Stated problem =>
Show every line of the records below that contains the word "scene".

start Record extracts

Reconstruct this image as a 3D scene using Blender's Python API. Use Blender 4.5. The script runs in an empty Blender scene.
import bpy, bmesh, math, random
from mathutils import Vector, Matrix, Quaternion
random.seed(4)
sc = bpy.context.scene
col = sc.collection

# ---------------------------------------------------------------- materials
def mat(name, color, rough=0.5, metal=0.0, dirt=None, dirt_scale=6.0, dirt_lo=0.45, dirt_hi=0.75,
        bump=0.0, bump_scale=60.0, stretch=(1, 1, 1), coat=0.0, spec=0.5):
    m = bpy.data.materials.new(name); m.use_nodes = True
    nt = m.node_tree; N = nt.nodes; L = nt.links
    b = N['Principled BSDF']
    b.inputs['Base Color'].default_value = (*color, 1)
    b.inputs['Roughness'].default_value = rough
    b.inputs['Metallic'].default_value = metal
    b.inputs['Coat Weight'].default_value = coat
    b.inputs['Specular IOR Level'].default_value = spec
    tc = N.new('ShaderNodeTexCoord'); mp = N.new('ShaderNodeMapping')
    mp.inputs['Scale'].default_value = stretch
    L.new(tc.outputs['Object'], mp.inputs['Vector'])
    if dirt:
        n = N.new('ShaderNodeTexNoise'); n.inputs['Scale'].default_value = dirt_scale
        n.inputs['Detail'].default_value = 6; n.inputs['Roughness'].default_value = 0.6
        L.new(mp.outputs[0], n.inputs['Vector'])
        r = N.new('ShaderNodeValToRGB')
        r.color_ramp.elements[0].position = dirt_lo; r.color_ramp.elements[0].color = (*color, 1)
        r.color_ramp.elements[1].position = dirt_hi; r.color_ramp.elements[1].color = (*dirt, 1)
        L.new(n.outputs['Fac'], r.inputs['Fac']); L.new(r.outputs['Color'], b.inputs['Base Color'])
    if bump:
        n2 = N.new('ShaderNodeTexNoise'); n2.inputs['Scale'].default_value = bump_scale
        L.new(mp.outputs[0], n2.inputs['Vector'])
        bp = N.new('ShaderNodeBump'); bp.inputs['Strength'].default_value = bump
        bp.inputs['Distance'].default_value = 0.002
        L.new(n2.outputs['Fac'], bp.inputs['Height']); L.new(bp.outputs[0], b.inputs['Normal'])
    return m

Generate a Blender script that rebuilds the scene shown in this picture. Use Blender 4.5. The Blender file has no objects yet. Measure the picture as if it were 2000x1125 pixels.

end Record extracts

Reply to the task =>
Reconstruct this image as a 3D scene using Blender's Python API. Use Blender 4.5. The script runs in an empty Blender scene.
sc = bpy.context.scene
Generate a Blender script that rebuilds the scene shown in this picture. Use Blender 4.5. The Blender file has no objects yet. Measure the picture as if it were 2000x1125 pixels.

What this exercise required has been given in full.